The joker beside him was my brother-in-law. Equal in age and what appeared to be IQ, he simply nodded and gave the universal sign for insanity: two thumbs up.
Before I could remind them that the odds of successfully performing such a maneuver at their advanced stage of age really wasn’t in their favor, they yelled, “THREE-TWO-ONE-GO!” and hurled themselves backward into space.
Time stopped for one brief moment as they hung there in silence.
Then all hell broke loose.
Arms went one way. Legs another. An elbow flew out and shot the other one in the nose.
A foot ended up in someone’s stomach, and a scream that rivaled an 8-year-old girl at a Hannah Montana concert tore through the air.
It finished with a deafening splash and a wake big enough to cause a tsunami and wipe out a small fishing village in New Guinea.
The rest of us stood in silence, waiting for some small sign the maniacs had survived their suicidal leap.
With baited breath, one head popped up through the surface. Shortly followed by another. They shouted their jubilation while coughing up half the lake and slowly swimming back to higher ground.

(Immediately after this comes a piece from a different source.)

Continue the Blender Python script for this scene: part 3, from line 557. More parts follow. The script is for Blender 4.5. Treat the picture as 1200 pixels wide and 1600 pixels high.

I sighed in relief then turned to hear my 5-year-old son scream, “That was AWESOME! Can I do that?”
Wearing red swimming trunks with a bright yellow life jacket wrapped around his body and blue goggles strapped to his head, he was a kaleidoscope of colors on that hot summer day.
And he was entirely too cute to follow in such undesirable footsteps of the family elders, Thelma and Louise.
“No,” I said. “You can NOT do that.”
“But, Mom,” he managed to eek out before I interrupted with an “over my dead body.”
Then — before anyone else knew what was happening — my other brother-in-law tore across the dock, screamed, “GERONIMO!” and took a header into the lake.